Scene modeling code data
** START **
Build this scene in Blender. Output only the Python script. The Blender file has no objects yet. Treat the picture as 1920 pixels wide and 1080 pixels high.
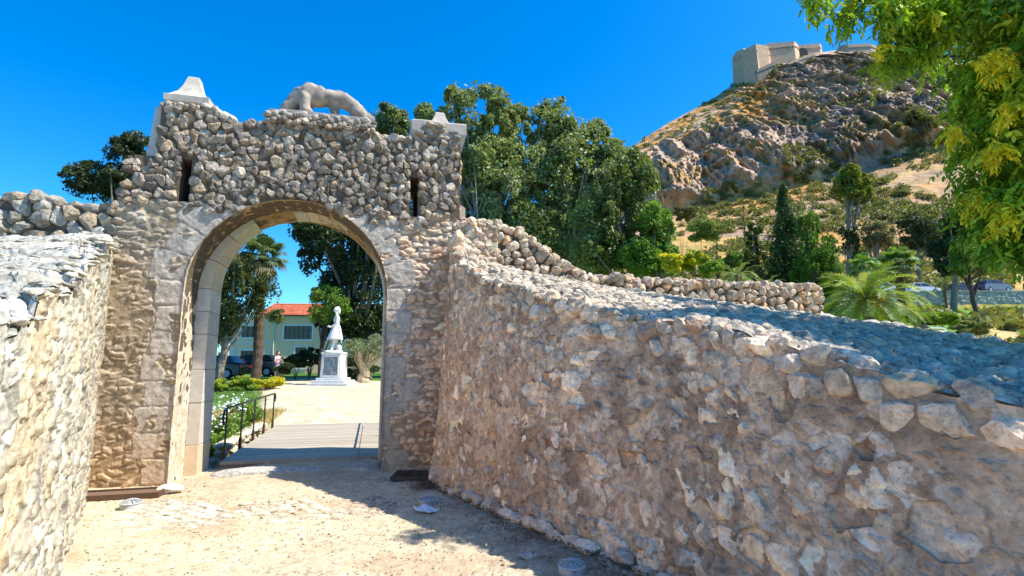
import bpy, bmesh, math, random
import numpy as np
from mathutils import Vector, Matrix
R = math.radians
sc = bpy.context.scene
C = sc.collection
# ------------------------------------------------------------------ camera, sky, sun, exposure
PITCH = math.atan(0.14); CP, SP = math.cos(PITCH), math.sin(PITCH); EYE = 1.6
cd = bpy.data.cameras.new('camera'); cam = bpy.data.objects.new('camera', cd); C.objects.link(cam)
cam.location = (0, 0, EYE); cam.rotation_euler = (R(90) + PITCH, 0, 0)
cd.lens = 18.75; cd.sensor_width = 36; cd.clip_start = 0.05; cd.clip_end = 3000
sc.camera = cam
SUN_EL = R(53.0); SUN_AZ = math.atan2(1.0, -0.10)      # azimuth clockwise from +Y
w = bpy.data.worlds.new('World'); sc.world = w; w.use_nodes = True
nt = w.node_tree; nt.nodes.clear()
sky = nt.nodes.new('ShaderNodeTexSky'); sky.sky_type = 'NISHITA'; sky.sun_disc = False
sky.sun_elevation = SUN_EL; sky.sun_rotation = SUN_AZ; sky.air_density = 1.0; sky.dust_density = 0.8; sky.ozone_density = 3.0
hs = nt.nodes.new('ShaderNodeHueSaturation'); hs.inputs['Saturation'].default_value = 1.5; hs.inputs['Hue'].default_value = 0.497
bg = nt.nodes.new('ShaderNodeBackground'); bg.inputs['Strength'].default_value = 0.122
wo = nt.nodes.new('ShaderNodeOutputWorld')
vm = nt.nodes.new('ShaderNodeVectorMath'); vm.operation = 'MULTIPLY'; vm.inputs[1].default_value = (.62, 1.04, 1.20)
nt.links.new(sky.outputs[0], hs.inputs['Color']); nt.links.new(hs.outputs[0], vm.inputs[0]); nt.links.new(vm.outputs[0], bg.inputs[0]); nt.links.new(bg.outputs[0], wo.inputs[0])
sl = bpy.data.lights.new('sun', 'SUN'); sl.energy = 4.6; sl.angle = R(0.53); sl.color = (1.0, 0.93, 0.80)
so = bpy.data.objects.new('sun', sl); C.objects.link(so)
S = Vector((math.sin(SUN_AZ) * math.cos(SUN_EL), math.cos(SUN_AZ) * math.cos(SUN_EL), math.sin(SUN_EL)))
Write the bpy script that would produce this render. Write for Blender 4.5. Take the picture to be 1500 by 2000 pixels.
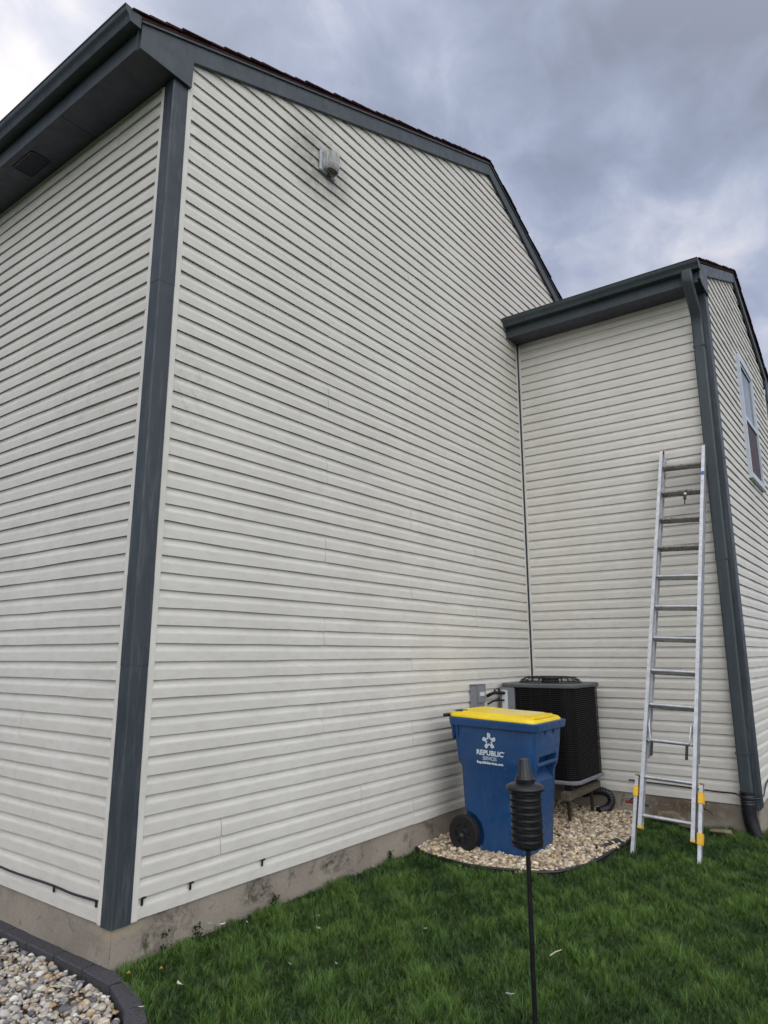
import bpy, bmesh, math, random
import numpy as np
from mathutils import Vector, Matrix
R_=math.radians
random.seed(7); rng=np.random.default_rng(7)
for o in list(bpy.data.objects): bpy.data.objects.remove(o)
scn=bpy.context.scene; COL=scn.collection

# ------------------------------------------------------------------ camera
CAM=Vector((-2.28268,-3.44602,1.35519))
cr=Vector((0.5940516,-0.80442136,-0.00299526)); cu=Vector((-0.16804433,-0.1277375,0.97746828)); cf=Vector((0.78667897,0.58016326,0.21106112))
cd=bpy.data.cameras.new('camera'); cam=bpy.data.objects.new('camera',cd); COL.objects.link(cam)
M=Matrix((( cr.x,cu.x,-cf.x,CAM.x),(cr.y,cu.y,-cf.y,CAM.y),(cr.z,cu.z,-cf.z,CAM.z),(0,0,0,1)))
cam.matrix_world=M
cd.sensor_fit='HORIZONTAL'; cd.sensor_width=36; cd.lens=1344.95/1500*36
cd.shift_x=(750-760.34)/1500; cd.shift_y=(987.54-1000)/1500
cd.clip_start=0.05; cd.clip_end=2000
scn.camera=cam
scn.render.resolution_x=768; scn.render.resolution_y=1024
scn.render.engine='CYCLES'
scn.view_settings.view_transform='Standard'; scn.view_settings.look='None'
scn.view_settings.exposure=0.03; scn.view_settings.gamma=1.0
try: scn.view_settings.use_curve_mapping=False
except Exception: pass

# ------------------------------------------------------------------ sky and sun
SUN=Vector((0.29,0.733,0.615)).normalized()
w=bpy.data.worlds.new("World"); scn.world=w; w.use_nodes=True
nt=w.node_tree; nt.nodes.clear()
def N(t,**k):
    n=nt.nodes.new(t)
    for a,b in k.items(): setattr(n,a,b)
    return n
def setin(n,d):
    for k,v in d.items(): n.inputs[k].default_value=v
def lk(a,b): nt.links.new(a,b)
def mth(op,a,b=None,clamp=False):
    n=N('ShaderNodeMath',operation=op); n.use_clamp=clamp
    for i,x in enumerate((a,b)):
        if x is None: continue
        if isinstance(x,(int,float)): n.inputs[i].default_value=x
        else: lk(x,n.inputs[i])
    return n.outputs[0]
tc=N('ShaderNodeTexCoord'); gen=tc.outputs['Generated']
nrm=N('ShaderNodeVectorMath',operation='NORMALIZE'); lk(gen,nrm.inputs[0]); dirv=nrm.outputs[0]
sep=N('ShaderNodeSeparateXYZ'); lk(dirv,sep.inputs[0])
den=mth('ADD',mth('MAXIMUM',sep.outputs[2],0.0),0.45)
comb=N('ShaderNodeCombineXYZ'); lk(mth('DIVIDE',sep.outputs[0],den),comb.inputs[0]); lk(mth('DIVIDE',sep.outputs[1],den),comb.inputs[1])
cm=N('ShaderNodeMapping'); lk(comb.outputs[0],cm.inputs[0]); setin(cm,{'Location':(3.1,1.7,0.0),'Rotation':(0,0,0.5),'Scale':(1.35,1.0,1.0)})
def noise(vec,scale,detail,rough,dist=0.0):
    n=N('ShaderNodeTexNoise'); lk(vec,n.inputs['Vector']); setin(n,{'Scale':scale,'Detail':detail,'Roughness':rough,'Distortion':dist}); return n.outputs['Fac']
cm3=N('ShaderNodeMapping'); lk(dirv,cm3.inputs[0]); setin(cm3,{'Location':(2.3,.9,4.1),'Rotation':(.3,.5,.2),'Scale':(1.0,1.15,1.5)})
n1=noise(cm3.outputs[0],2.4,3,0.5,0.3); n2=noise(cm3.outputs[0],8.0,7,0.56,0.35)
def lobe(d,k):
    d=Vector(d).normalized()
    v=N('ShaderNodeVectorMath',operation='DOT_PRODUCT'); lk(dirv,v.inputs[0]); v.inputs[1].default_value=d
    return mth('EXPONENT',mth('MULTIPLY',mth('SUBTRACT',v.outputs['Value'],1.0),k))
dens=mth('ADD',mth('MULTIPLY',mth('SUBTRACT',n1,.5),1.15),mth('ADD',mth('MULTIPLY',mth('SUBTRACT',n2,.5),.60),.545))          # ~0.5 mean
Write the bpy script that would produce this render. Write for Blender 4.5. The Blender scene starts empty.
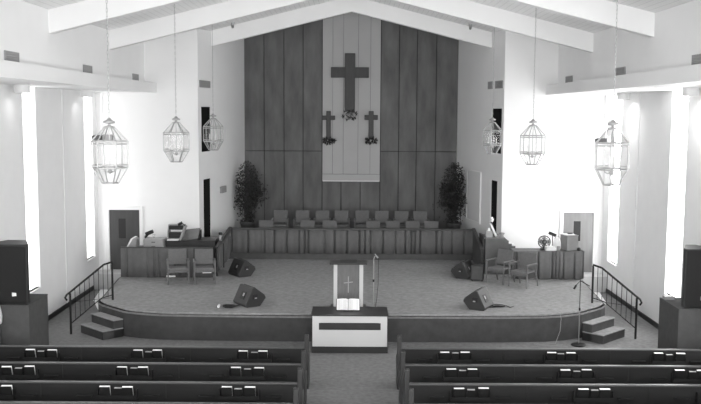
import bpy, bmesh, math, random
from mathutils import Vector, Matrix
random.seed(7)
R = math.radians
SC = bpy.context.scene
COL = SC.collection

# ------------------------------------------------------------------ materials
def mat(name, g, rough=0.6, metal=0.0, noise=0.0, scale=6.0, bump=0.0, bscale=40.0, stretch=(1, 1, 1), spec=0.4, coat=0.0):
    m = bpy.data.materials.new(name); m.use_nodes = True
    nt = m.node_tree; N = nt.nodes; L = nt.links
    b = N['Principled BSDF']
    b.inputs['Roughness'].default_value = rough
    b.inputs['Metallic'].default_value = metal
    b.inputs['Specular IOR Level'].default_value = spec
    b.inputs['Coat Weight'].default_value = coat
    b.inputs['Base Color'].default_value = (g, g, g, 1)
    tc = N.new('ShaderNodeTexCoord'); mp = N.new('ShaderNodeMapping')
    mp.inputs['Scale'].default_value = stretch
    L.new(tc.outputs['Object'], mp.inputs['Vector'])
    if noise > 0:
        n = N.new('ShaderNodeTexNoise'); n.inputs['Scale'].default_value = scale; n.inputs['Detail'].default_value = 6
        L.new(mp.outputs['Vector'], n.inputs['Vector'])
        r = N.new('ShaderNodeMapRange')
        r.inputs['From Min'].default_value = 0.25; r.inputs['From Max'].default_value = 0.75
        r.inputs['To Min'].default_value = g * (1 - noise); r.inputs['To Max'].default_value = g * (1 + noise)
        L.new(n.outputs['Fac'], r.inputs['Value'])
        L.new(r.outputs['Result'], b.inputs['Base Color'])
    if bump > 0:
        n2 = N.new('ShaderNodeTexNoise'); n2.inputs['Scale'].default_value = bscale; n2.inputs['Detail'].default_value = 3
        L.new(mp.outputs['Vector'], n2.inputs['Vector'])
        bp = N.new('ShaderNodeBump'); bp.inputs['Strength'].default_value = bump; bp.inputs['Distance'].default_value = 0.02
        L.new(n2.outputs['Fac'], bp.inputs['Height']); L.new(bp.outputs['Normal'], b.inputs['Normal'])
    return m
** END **
## [Brief]
Pictures in the material above should be skipped; print exactly the lines from the one with "by 2000 pixels." through the one with "scn=bpy.context.scene; COL=scn.collection".

## [Answer in full]
Write the bpy script that would produce this render. Write for Blender 4.5. Take the picture to be 1500 by 2000 pixels.
import bpy, bmesh, math, random
import numpy as np
from mathutils import Vector, Matrix
R_=math.radians
random.seed(7); rng=np.random.default_rng(7)
for o in list(bpy.data.objects): bpy.data.objects.remove(o)
scn=bpy.context.scene; COL=scn.collection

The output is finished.